## Begin

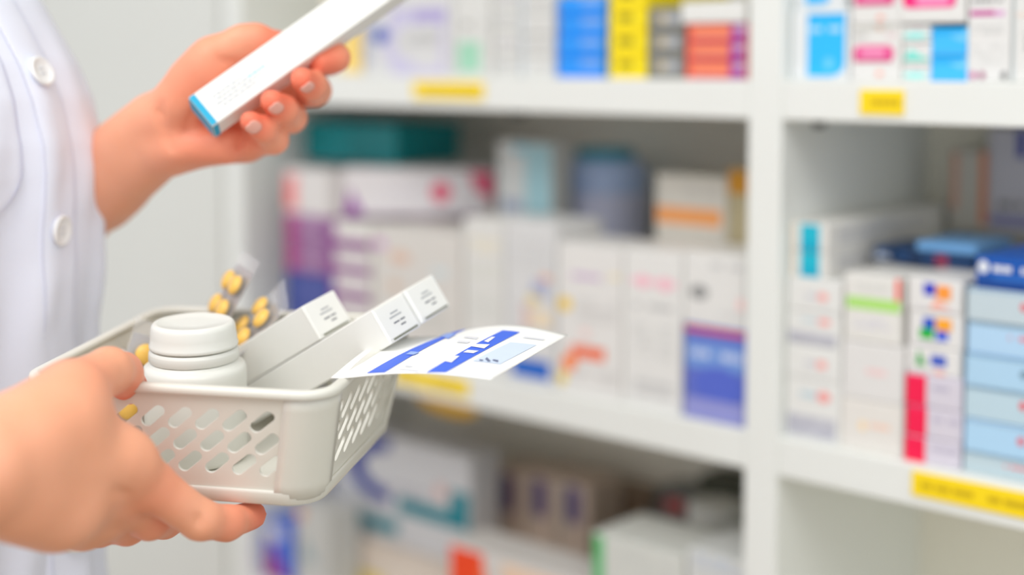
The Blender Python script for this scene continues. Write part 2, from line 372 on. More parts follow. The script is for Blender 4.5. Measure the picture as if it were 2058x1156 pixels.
pbox('tall white carton with pink heading and grey text', 1254, 1372, 499, 816, .01, .07, (239, 238, 235), [('G', 1270, 556, 1360, 580, (246, 196, 208), 1), ('E', 1280, 552, 1306, 578, (246, 190, 204)), ('E', 1324, 558, 1350, 586, (246, 190, 204)), ('G', 1275, 608, 1352, 626, (190, 190, 190), 1), ('G', 1275, 650, 1350, 720, (216, 216, 214), 4), ('G', 1275, 762, 1352, 800, (206, 206, 206), 2)], M_)
b6 = pbox('blue carton with red top edge standing by the divider', 1377, 1499, 651, 828, .008, .07, (96, 112, 200), [('R', 1377, 651, 1499, 672, (222, 76, 72)), ('R', 1379, 690, 1497, 745, (112, 150, 218)), ('G', 1388, 700, 1494, 730, (186, 200, 236), 1), ('E', 1395, 740, 1510, 815, (84, 104, 204)), ('R', 1377, 805, 1499, 850, (146, 150, 212))], M_)
pbox('white carton with grey text on top of the blue carton', 1375, 1499, 506, 650, .01, .07, (238, 237, 234), [('E', 1387, 572, 1424, 602, (150, 150, 150)), ('G', 1430, 528, 1494, 546, (196, 196, 196), 1), ('E', 1482, 600, 1498, 626, (246, 206, 204)), ('G', 1440, 625, 1490, 640, (214, 214, 214), 1)], zat(1377, 651, .008) + .0006)
# second row, deeper in the middle shelf
DB = .086
pbox('teal box standing on the purple stack at the back', 612, 797, 243, 340, .09, .10, (0, 134, 138), [('R', 614, 250, 700, 336, (0, 146, 152))], max(zat(572, 338, .014) , lz + .051) + .001)
pbox('white and pale blue carton at the back of the middle shelf', 1000, 1110, 283, 520, DB, .03, (196, 198, 196), [('R', 1032, 286, 1106, 310, (130, 184, 200)), ('R', 1056, 286, 1108, 520, (150, 188, 196)), ('R', 1010, 400, 1050, 430, (150, 160, 180))], M_)
pbox('white carton with orange band at the back by the divider', 1318, 1462, 348, 560, DB, .08, (206, 202, 192), [('R', 1320, 418, 1450, 452, (232, 156, 90)), ('G', 1340, 370, 1440, 400, (196, 192, 186), 1)], M_)
pbox('mustard and grey carton squeezed behind the divider', 1464, 1560, 336, 560, DB, .08, (176, 164, 130), [('R', 1464, 338, 1560, 392, (196, 136, 20))], M_)
# --- middle shelf, right bay
CY = (20, 186, 212)
wcol = (240, 240, 237)
stack('white carton with red dot', 'in stack touching the divider', 1571, 1687, [880, 754, 688, 620, 554], .01, .12, [wcol], [[('R', .04, .05, .92, .4, (196, 196, 204)), ('G', .06, .08, .9, .36, (176, 176, 190), 4), ('E', .58, .66, .82, .84, (246, 160, 156)), ('R', .28, .7, .58, .8, (196, 214, 222))], [('E', .56, .36, .76, .62, (246, 170, 164)), ('R', .36, .42, .58, .56, (206, 206, 212)), ('G', .3, .16, .8, .26, (226, 224, 224), 1)]], M_, 'white cartons with dotted logo')
zc = zat(1571, 554, .01) + .0006
stack('white carton with a cyan band', 'of the cyan-banded pair', 1577, 1662, [553, 501, 446], .014, .22, [(240, 238, 233)], [[('R', .28, .0, .8, 1, CY), ('R', .28, .0, .8, .35, (0, 172, 204)), ('R', .1, .0, .15, 1, (244, 226, 200))]], zc, 'cartons with cyan bands', sides=[('G', .08, .2, .8, .8, (206, 206, 208))])
stack('white carton with faint red text', 'below the green-striped carton', 1690, 1813, [900, 797, 682], .01, .16, [(240, 236, 230), (237, 235, 233)], [[('G', .28, .45, .8, .62, (246, 206, 186), 1), ('E', .3, .4, .42, .6, (248, 220, 180))], [('G', .4, .42, .78, .6, (244, 206, 206), 1)]], M_, 'plain white cartons')
pbox('white carton with a green stripe and red corner strip', 1698, 1813, 548, 681, .011, .16, (240, 238, 233), [('R', 1702, 600, 1812, 624, (176, 226, 120)), ('R', 1800, 552, 1813, 606, (242, 110, 96)), ('G', 1722, 566, 1785, 586, (222, 222, 218), 1), ('G', 1715, 640, 1790, 662, (220, 218, 228), 2)], zat(1690, 682, .01) + .0006)
zz = [932, 872, 811, 748]
stack('white carton with a crimson end', 'in its stack, middle shelf', 1817, 1930, zz, .01, .16, [(226, 220, 232)], [[('R', .0, .0, .38, 1, (246, 14, 76)), ('R', .0, .86, .38, 1, (250, 40, 96)), ('G', .5, .5, .95, .8, (196, 190, 210), 1)]], M_, 'crimson-ended cartons')
ztop = zat(1817, 748, .01) + .0005
stack('white carton with coloured square logo', 'above the crimson-ended cartons', 1821, 1931, [747, 692, 622, 556], .012, .16, [(240, 238, 236)], [
    [('R', .46, .35, .74, .75, (60, 90, 196)), ('T', .18, .3, .38, .9, (60, 170, 80)), ('E', .5, .02, .74, .2, (246, 190, 180))],
    [('R', .28, .5, .5, .85, (30, 80, 196)), ('R', .22, .22, .48, .52, (30, 180, 60)), ('R', .52, .5, .8, .86, (252, 170, 40)), ('R', .52, .22, .74, .5, (40, 90, 220)), ('G', .2, .02, .9, .14, (214, 214, 220), 1)],
    [('R', .3, .5, .52, .88, (50, 60, 196)), ('R', .54, .4, .8, .84, (252, 156, 60)), ('T', .42, .1, .84, .4, (250, 180, 160)), ('G', .2, .04, .9, .16, (224, 220, 226), 1)]], ztop, 'cartons with coloured square logo')
LB = (184, 216, 240)
stack('light blue carton', 'in the light blue stack at the right edge', 1935, 2090, [968, 905, 840, 774, 708, 643, 577], .01, .16, [(200, 220, 228), (176, 214, 242), (190, 214, 226), (176, 212, 238), (180, 214, 242), (206, 222, 230)],
      [[('R', .0, .9, 1, 1, (150, 180, 200)), ('G', .55, .5, .85, .75, (236, 130, 140), 1)], [('R', .0, .92, 1, 1, (160, 190, 214)), ('E', .7, .45, .8, .72, (226, 110, 120))], [('R', .0, .92, 1, 1, (150, 180, 200)), ('E', .72, .5, .82, .78, (230, 90, 100))], [('R', .0, .92, 1, 1, (140, 176, 200)), ('E', .72, .45, .82, .7, (110, 140, 160))]], M_, 'light blue cartons')
zd = zat(1935, 577, .01) + .0006
pbox('royal blue carton with a white disc on the light blue stack', 1962, 2110, 514, 578, .012, .16, (8, 84, 174), [('E', 1966, 523, 1988, 549, (226, 230, 238)), ('G', 1996, 533, 2100, 556, (222, 226, 238), 1), ('R', 1996, 560, 2100, 568, (40, 110, 200)), ('R', 1963, 566, 2108, 580, (4, 66, 146))], zd)
zn = max(zat(1698, 548, .011), zat(1821, 556, .012)) + .0008
pbox('navy carton behind the square-logo cartons, a flat box on it', 1796, 1955, 499, 545, .07, .07, (14, 56, 100), [('R', 1880, 512, 1905, 545, (140, 50, 80)), ('R', 1830, 500, 1850, 545, (8, 40, 76))], zn)
pbox('flat light blue box lying on the navy carton', 1842, 1962, 485, 499, .068, .07, (110, 164, 214), [], zat(1796, 499, .07) + .0006)
pbox('small navy striped carton on top of the green-striped carton', 1756, 1789, 495, 545, .07, .07, (40, 70, 110), [('R', 1757, 510, 1788, 517, (190, 196, 206)), ('R', 1757, 530, 1788, 536, (160, 170, 186))], zn)
zg = zat(1935, 460, .20)
pbox('grey carton behind the royal blue carton', 1945, 2120, 462, 640, .226, .03, (172, 168, 158), [('G', 2005, 470, 2040, 486, (120, 120, 112), 1)], M_)
pbox('grey carton with navy square high at the right edge', 1988, 2140, 256, 462, .221, .035, (190, 188, 196), [('R', 2044, 262, 2064, 318, (40, 60, 150)), ('G', 2008, 400, 2058, 425, (110, 110, 112), 1), ('R', 1990, 436, 2130, 456, (130, 130, 176))], zat(1945, 462, .226) + .0006)
pbox('slim carton with orange edges leaning by the grey carton', 1910, 1986, 300, 462, .216, .035, (186, 182, 172), [('R', 1970, 303, 1985, 452, (210, 120, 70)), ('R', 1914, 306, 1926, 420, (206, 150, 126))], zat(1945, 462, .226) + .0006)
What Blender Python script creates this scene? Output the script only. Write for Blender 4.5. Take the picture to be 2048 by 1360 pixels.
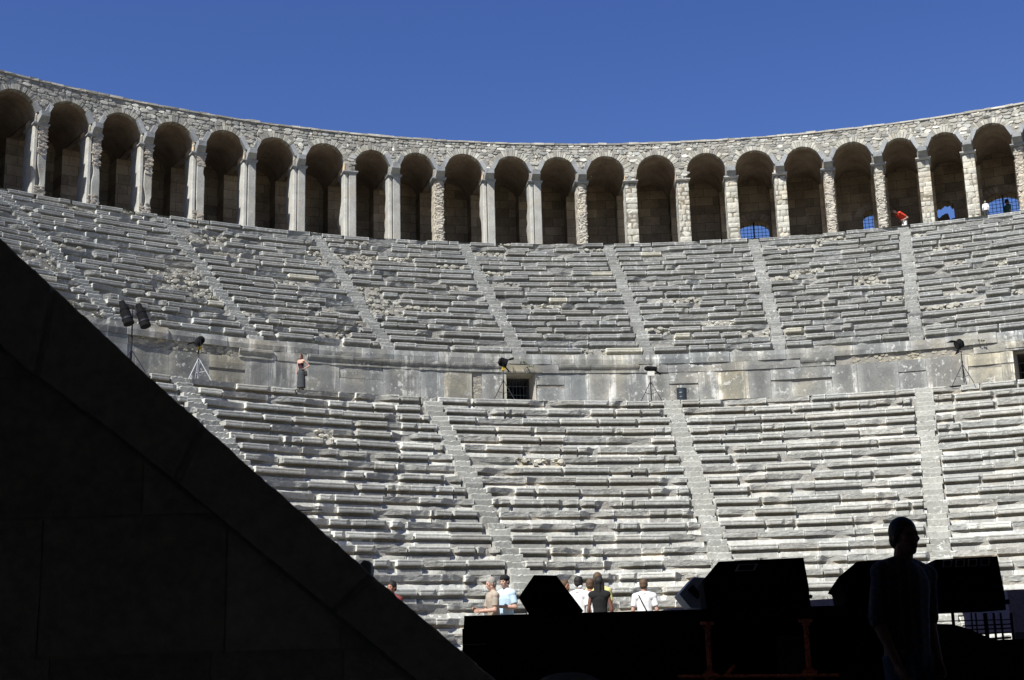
import bpy, bmesh, math, random
import numpy as np
from mathutils import Vector, Matrix

for o in list(bpy.data.objects): bpy.data.objects.remove(o)
S = bpy.context.scene
C = S.collection
PI = math.pi

# ------------------------------------------------------------------ camera
CAM = np.array([0.0, -22.2109, 1.6])
FPX, PITCH, YAW, ROLL = 2705.75, 0.2268, -0.3074, -0.0274
R0 = np.array([math.cos(YAW), -math.sin(YAW), 0.0])
F0 = np.array([math.sin(YAW), math.cos(YAW), 0.0])
Z0 = np.array([0.0, 0.0, 1.0])
FW = F0*math.cos(PITCH) + Z0*math.sin(PITCH)
UP = -F0*math.sin(PITCH) + Z0*math.cos(PITCH)
CR = R0*math.cos(ROLL) + UP*math.sin(ROLL)
CU = -R0*math.sin(ROLL) + UP*math.cos(ROLL)
cd = bpy.data.cameras.new('camera'); cam = bpy.data.objects.new('camera', cd); C.objects.link(cam)
cam.matrix_world = Matrix(((CR[0], CU[0], -FW[0], CAM[0]), (CR[1], CU[1], -FW[1], CAM[1]), (CR[2], CU[2], -FW[2], CAM[2]), (0, 0, 0, 1)))
cd.sensor_width = 36.0; cd.lens = FPX/2048*36.0; cd.clip_start = 0.1; cd.clip_end = 6000
S.camera = cam

# ------------------------------------------------------------------ light
SUN_EL, SUN_AZ = math.radians(52), math.radians(180+20)      # azimuth clockwise from +Y
w = bpy.data.worlds.new("World"); S.world = w; w.use_nodes = True
nt = w.node_tree; bg = nt.nodes['Background']
sky = nt.nodes.new('ShaderNodeTexSky'); sky.sky_type = 'NISHITA'; sky.sun_disc = False
sky.sun_elevation = SUN_EL; sky.sun_rotation = SUN_AZ
sky.altitude = 200; sky.air_density = 1.1; sky.dust_density = 0.5; sky.ozone_density = 4.0
hs = nt.nodes.new('ShaderNodeHueSaturation'); hs.inputs['Hue'].default_value = .522; hs.inputs['Saturation'].default_value = 1.23; hs.inputs['Value'].default_value = 1.0
nt.links.new(sky.outputs[0], hs.inputs['Color']); nt.links.new(hs.outputs[0], bg.inputs[0]); bg.inputs[1].default_value = 0.059
sd = np.array([math.sin(SUN_AZ)*math.cos(SUN_EL), math.cos(SUN_AZ)*math.cos(SUN_EL), math.sin(SUN_EL)])
ld = bpy.data.lights.new('sun', 'SUN'); ld.energy = 5.0; ld.angle = math.radians(0.53); ld.color = (1.0, 0.98, 0.92)
sun = bpy.data.objects.new('sun', ld); C.objects.link(sun)
sun.rotation_euler = Vector(sd).to_track_quat('Z', 'Y').to_euler(); sun.location = (0, -60, 60)
S.view_settings.view_transform = 'Standard'; S.view_settings.look = 'None'
S.view_settings.exposure = 0.95; S.view_settings.gamma = 1.0; S.view_settings.use_curve_mapping = False
S.render.engine = 'CYCLES'
S.cycles.max_bounces = 5; S.cycles.diffuse_bounces = 3; S.cycles.glossy_bounces = 2

# ------------------------------------------------------------------ measuring helpers
def ray(px, py):
    dx, dy = px-1024.0, py-680.0
    return CR*dx - CU*dy + FW*FPX
def cyl(px, py, r):                   # where the sight line meets a cylinder round the theatre axis -> theta, z
    d = ray(px, py); a = d[0]**2+d[1]**2; b = 2*(CAM[0]*d[0]+CAM[1]*d[1]); c = CAM[0]**2+CAM[1]**2-r*r
    t = (-b+math.sqrt(b*b-4*a*c))/(2*a); P = CAM+t*d
    return math.atan2(P[0], P[1]), P[2]
def plane(px, py, D):                 # on the upright plane D metres ahead of the camera
    d = ray(px, py); return CAM + d*(D/(d@F0))
def at_h(px, py, z):                  # where the sight line reaches height z
    d = ray(px, py); return CAM + d*((z-CAM[2])/d[2])
def pol(th, r, z): return np.array([r*math.sin(th), r*math.cos(th), z])

# ------------------------------------------------------------------ noise
def _lat(seed, n=4096): return np.random.default_rng(abs(int(seed))).random(n)
def n1(x, seed=0):
    L = _lat(seed); x = np.asarray(x, float); i = np.floor(x).astype(int); f = x-i; f = f*f*(3-2*f)
    return (L[i % 4096]*(1-f)+L[(i+1) % 4096]*f)*2-1
def n2(x, y, seed=0):
    L = _lat(seed); x, y = np.broadcast_arrays(np.asarray(x, float), np.asarray(y, float))
    i = np.floor(x).astype(int); j = np.floor(y).astype(int); f = x-i; g = y-j; f = f*f*(3-2*f); g = g*g*(3-2*g)
    h = lambda a, b: L[(a*73+b*397+(a*b) % 31) % 4096]
    return ((h(i, j)*(1-f)+h(i+1, j)*f)*(1-g)+(h(i, j+1)*(1-f)+h(i+1, j+1)*f)*g)*2-1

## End

**TASK GOAL**
Beginning with the line above that contains "What Blender Python" and ending with the line that contains "from mathutils import Vector, Matrix", quote each line exactly, keeping out the pictures.

**SOLUTION TO THE EXERCISE**
What Blender Python script creates this scene? Output the script only. Write for Blender 4.5. Take the picture to be 2048 by 1360 pixels.
import bpy, bmesh, math, random
import numpy as np
from mathutils import Vector, Matrix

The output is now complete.